Despite the well-worn trope, the various scenes involving generic, quasi-maniacal, and easily despicable Ivan made me laugh. When the laughter waned, though, these situations, in light of my experience at the holiday party, an experience mostly of an observer and of feeling outside, begged some contemplation on how cultural consciousness and popular media portray the foreign, the role of non- or even un-American, but how is it done without, seemingly, inciting offense? In other words, which nationalities, which religions, which various categorizations of other are appropriate to mock and to satirize and which, in the more than vague and nebulous realm of political correctness, are off limits? To survey television and film alone, from beloved cartoon Rocky and Bullwinkle to the James Bond franchise, leveraging the Russian stereotype is fine. Despite, or perhaps, in spite, of the history of peace shared between the United States and Russia lauded by Patricia-Yelena, the Russian, sometimes arbitrarily named Vladimir or Boris or Ivan, sometimes left nameless, remains a staple foe. 

Wherever one falls on the spectrum of political cause and possibility of the Cold War, on the one end Russia posing a plausible and veritable threat for military aggression, on the other end a mutually fabricated conflict perpetuated by propaganda and supporting both political agendas, it cannot be argued: there has been no overt confrontation between the two nations.

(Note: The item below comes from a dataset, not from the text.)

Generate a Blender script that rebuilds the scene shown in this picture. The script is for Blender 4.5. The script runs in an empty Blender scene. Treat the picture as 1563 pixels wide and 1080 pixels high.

Is there antagonism now? Or is continued use of Russian memes and traditions, whether sincere or some comedic bastardization or distillation, a type of homage to their role in American and global development? As the Winter Olympic games approach, the penultimate event of globalization and yet continued fervent nationalism, with many eyes critiquing host nation Russia, I am curious to see how the us-them, hero-villian phenomenon plays.